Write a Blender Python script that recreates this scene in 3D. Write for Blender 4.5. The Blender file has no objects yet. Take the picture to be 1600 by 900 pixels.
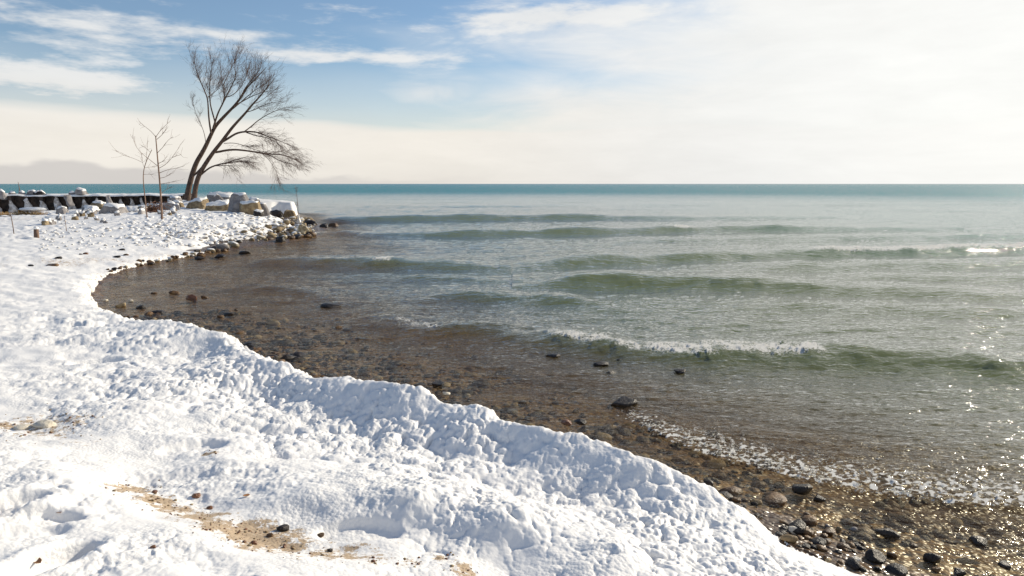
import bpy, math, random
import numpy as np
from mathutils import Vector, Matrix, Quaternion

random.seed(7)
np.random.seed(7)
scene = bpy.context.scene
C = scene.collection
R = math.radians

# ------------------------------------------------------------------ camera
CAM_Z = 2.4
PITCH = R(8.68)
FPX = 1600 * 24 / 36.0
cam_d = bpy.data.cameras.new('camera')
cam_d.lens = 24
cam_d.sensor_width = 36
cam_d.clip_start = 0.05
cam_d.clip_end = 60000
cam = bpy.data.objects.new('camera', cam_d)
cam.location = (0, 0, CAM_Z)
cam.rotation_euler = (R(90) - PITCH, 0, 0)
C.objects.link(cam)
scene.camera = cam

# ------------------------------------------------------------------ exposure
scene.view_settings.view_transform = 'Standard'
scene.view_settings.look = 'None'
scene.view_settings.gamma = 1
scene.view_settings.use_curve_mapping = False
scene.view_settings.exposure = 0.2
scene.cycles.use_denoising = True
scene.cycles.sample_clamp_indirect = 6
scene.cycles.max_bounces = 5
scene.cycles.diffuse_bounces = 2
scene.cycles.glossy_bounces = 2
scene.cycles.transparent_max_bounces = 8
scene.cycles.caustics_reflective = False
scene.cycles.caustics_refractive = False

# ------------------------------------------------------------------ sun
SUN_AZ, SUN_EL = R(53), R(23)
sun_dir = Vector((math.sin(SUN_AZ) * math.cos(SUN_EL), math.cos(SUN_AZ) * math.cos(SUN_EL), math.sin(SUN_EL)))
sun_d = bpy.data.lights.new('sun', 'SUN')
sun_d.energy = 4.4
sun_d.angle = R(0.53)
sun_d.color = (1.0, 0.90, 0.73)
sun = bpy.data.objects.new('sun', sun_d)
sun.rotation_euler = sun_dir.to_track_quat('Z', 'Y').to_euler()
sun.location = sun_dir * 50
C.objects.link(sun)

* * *

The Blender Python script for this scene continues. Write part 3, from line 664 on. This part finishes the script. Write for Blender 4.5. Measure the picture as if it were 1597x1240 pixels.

...

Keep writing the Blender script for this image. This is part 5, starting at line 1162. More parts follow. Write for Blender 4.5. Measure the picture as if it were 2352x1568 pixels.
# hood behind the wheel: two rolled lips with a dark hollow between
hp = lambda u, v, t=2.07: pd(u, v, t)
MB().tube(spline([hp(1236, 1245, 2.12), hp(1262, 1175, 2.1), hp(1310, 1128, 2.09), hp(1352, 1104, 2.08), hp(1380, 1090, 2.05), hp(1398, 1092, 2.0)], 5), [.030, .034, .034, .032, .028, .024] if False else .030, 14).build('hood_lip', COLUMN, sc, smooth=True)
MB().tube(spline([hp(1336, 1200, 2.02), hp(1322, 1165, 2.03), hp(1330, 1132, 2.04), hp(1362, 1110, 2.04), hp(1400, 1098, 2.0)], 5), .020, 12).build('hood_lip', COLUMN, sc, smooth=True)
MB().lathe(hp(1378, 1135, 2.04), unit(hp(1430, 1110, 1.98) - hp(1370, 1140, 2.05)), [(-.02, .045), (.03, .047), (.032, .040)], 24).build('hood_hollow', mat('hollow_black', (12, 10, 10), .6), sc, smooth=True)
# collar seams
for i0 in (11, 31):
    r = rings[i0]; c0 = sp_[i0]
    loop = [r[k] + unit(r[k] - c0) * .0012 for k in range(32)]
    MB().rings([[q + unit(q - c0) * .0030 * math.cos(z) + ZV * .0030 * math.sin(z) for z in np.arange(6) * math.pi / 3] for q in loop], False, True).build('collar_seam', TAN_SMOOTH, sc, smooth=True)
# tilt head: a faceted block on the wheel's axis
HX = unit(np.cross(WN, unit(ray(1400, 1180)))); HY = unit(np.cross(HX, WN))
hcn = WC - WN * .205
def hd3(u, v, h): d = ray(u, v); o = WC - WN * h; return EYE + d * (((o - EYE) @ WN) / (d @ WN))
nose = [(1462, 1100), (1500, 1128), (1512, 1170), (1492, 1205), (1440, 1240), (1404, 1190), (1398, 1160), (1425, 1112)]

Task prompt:
In the listing above, find the line containing "Write a Blender" and the line containing "R = math.radians", then write out both of them and every line between, exactly, with no pictures.

Problem solution:
Write a Blender Python script that recreates this scene in 3D. Write for Blender 4.5. The Blender file has no objects yet. Take the picture to be 1600 by 900 pixels.
import bpy, math, random
import numpy as np
from mathutils import Vector, Matrix, Quaternion

random.seed(7)
np.random.seed(7)
scene = bpy.context.scene
C = scene.collection
R = math.radians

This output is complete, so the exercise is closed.